Economic Update
Local
Malaysia Labour Market - Stable conditions supportive of private consumption
Thu, 11-Sep-2025 07:25 am
by Research Team • Apex Research

  • Labour market remained resilient in July, with the unemployment rate holding at a decade-low of 3.0%, supported by sustained hiring in services and manufacturing sectors.   

  • We caution against external risks that could pressure firms’ profitability, with knock-on effects on wage growth. That said, manufacturing wages and salaries point to sector resilience at this juncture.

  • Stable labour market conditions and the minimum wage policy bode well for consumer spending. We forecast steady real private consumption growth of +5.1% YoY in 2025 to cushion against external headwinds.   

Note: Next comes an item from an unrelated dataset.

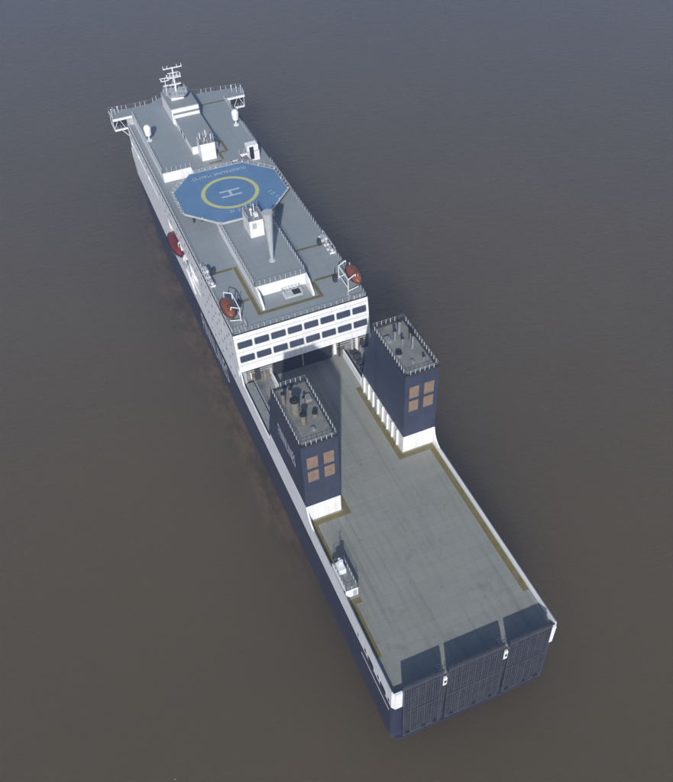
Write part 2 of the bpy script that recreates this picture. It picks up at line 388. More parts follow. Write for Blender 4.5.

  • We remain cautiously optimistic on the domestic outlook and maintain our 2025 GDP growth projection at +4.2% (2024: +5.1%).   

 

Labour market remains firm in July   

Malaysia’s labour market remained resilient in July despite rising external headwinds. The unemployment rate stayed at a decade-low of 3.0% (Jun: 3.0%), although the number of unemployed edged up to 521.6k (Jun: 518.7k). Meanwhile, active jobseekers went up slightly to 416.2k (Jun: 414.4k).

   

Employment growth held steady at +0.2% MoM (Jun: +0.3%), led by hiring in services sector, particularly wholesale & retail trade, accommodation and F&B as well as information & communication. Manufacturing, construction, agriculture and mining sectors also recorded positive growth. By employment status, the number of employers (+0.6%; Jun: +0.8%), employees (+0.1%; Jun: +0.2%) and the self-employed (+0.4%; Jun: +0.6%) all eased for the month.

 

The labour force expanded further by +0.2% MoM (Jun: +0.3%) to 17.47m (Jun: 17.43m), with the participation rate unchanged at 70.8% in July.

 

Wage growth suggests firms unscathed from external headwinds   

We caution against external risks, particularly impending US tariffs on semiconductors, as a key risk for export-oriented sectors. While employment remains broadly stable, weaker trade prospects could eventually pressure revenues and profitability, with knock-on effects on wage growth. Importantly, manufacturing sector wages and salaries registered healthy growth, rising by +1.6% YoY in June (May: +1.5%). On a seasonally adjusted basis, wages expanded by +1.5% (May: +1.3%), underscoring the sector’s resilience at this juncture despite elevated trade headwinds, and pointing to sustained income support for domestic demand.

 

Steady labour market supportive of consumption       

Stable labour market conditions, coupled with policy measures such as the civil service pay hike and higher minimum wage, should sustain consumer spending momentum. The RM1,700 minimum wage will be extended to all employers starting August, including micro firms with fewer than five workers which were previously exempted, accounting for c.67% of businesses. We forecast real private consumption to grow by +5.1% YoY in 2025 (1H25: +5.2%; 2024: +5.1%). Given consumption accounts for c.61% of GDP, this resilience remains a critical cushion against rising external headwinds.   

 

We remain cautiously optimistic on the domestic outlook, though risks are tilted to the downside. As highlighted previously, a sharper tariff escalation could raise the unemployment rate by up to 0.2ppt, but the labour market’s resilience so far rules out a material deterioration. We maintain our 2025 unemployment rate forecast at 3.0% (7M25: 3.0%; 2024: 3.2%), broadly consistent with full employment. Accordingly, we keep our 2025 GDP growth projection at +4.2% YoY (2024: +5.1%).